Let’s invest in Africa’s future and prepare its workforce – Adesina 

Dr. Akinwumi Adesina – AfDB President

African Development Bank (AfDB) Group President Dr Akinwumi Adesina says collective action involving governments, households, international donors and the private sector will be required in addressing Africa’s education and skill gaps.

Fostering a more inclusive growth would also require building Africa’s human capital and creating more jobs in high-productivity sectors.

Commenting on the 2020 African Economic outlook titled, “Developing Africa’s Workforce for the future,” Dr Adesina said to build human capital and create additional jobs, countries should seek to integrate education and skill development strategies into their economic development plans.

They should also, at the same time, be upgrading and expanding their education and training programmes to strengthen worker employability and firm productivity.

He said the move required measures to improve both the quantity and the quality of education, which also call for expanding access to schools in remote areas, increasing incentives to invest in education, developing a demand-driven education system.

These measures, Dr Adesina said, should be in synch with employers’ needs and investing in nutrition to help poorer children, and building Science, Technology, Engineering and Mathematics as well as Information and Communication Technology capacity.

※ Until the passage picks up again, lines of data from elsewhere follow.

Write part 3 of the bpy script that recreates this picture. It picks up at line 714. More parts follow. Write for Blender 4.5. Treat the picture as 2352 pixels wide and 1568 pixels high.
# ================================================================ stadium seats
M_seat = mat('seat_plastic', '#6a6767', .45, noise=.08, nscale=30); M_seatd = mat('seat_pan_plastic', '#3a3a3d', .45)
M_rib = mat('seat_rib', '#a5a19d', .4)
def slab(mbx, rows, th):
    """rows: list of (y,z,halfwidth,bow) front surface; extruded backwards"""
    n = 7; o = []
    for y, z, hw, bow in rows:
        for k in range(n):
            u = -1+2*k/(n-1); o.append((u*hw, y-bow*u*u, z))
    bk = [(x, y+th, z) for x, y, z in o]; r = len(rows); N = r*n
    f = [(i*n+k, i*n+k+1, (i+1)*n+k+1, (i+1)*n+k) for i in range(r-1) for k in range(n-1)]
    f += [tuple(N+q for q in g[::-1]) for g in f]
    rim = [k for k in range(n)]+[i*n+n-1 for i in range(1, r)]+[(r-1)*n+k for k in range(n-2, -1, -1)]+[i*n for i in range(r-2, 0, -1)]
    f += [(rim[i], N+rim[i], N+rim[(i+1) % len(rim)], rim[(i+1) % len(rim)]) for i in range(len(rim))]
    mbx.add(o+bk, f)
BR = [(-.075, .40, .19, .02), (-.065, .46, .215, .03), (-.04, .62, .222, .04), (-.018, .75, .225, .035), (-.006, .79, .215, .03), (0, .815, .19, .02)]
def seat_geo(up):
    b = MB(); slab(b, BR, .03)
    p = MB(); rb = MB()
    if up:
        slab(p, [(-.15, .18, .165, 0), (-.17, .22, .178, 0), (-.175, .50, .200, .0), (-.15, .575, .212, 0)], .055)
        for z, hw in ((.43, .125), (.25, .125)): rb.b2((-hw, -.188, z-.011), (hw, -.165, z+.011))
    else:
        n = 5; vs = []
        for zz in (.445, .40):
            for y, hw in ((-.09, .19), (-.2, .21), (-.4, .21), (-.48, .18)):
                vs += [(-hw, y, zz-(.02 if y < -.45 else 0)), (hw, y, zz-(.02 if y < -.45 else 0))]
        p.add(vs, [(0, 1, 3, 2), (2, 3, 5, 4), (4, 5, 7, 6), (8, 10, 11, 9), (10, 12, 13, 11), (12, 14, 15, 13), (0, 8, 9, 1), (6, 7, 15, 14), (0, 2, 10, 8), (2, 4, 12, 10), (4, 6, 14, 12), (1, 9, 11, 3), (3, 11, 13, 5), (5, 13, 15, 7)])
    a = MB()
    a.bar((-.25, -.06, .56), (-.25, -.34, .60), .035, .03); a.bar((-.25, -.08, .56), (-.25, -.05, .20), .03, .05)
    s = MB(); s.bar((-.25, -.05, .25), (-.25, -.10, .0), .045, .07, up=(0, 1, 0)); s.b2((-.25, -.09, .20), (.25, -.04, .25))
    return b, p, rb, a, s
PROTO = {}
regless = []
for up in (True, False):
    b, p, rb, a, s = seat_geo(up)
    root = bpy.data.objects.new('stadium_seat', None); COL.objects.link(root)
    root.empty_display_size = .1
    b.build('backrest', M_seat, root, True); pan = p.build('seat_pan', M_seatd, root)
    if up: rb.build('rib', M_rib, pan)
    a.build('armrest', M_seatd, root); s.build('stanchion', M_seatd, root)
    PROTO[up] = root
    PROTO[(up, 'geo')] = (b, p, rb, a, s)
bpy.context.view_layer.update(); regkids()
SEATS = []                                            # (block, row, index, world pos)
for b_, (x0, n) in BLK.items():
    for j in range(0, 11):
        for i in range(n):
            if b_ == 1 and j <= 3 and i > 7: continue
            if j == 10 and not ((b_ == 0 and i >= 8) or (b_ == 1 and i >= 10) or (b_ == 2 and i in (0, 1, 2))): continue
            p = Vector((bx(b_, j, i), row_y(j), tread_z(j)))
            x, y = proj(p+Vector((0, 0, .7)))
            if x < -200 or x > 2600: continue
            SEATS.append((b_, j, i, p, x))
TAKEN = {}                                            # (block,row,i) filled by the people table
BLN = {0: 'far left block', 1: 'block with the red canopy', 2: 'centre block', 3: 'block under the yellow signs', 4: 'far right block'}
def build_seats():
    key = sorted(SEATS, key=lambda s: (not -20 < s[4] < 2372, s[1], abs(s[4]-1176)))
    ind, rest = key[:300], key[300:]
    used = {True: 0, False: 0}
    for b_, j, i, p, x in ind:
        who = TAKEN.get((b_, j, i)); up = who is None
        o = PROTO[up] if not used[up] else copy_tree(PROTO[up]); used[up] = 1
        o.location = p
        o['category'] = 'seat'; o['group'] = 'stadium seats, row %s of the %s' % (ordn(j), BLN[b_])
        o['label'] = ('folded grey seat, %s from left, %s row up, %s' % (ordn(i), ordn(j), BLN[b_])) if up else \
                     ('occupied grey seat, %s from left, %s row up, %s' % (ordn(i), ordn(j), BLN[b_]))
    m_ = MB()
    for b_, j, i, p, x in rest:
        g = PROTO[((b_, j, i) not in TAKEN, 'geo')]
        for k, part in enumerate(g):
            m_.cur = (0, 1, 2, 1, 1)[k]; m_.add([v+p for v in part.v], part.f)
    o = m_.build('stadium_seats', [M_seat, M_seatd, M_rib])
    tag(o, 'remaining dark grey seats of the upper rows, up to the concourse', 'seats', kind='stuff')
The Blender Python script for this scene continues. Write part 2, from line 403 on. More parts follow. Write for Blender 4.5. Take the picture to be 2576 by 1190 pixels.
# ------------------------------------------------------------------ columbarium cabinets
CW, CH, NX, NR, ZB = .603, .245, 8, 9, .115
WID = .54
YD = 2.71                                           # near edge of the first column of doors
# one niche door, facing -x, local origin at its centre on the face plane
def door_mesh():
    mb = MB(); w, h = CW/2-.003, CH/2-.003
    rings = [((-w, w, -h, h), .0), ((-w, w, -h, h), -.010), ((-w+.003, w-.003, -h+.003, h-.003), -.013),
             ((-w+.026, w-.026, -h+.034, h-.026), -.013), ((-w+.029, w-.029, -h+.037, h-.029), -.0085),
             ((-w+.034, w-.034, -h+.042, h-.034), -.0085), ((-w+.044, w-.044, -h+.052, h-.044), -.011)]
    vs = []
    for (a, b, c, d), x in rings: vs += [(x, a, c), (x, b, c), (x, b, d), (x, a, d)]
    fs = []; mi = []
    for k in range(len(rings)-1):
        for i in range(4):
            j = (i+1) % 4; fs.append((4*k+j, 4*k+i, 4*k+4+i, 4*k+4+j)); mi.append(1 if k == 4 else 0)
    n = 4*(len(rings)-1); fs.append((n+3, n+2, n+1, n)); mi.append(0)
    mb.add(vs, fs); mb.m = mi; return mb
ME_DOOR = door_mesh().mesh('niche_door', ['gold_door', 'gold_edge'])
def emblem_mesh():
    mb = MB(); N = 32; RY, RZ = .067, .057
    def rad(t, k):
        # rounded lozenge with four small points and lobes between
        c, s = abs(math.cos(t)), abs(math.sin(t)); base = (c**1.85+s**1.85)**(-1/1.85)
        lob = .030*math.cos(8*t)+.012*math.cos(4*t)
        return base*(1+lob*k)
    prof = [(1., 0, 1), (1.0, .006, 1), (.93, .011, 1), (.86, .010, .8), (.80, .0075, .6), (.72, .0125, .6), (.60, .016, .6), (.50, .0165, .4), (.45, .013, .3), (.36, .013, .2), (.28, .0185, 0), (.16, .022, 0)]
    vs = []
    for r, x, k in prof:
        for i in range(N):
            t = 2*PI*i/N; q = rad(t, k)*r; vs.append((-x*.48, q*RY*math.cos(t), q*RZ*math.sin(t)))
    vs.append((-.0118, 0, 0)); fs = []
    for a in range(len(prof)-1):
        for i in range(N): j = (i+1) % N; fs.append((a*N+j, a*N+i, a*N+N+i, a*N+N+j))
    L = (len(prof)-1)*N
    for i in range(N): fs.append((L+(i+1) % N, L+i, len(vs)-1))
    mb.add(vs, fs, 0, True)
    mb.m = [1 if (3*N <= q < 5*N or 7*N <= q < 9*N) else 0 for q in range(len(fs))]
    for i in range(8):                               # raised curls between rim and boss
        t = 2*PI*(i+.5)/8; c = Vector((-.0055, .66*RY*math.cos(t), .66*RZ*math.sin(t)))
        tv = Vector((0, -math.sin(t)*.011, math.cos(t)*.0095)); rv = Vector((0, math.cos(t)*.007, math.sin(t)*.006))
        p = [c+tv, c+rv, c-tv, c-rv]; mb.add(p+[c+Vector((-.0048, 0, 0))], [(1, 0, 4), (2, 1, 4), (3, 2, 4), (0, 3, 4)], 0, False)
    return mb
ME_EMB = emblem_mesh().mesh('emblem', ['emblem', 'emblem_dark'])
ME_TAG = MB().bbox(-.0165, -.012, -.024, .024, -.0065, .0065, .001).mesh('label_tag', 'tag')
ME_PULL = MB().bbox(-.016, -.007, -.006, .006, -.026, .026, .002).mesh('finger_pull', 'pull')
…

The 2020 African Economic outlook appeals for progressive Universalism in education spending – setting high priorities for the poor and disadvantaged and for basic education, where social returns are highest as a way of addressing inequality in education.

It shows that public expenditures on education and infrastructure are highly complementary, as investing in both has a much greater payoff than investing exclusively in just one.

It adds that the efficiency of education spending is much lower in Africa than in developing and emerging Asia.

But, the AfDB President said, the good news was that by enhancing the efficiency of education spending – now at 58 per cent for primary schooling – African countries could almost reach universal primary enrollment without increasing spending at all.

The outlook commended key policies to improve spending efficiency and education quality to include; conducting education expenditure audits and reviews, improving teacher quality, and using performance-based financing.

This year’s Outlook offers numerous ways for African countries to develop the workforce of the future.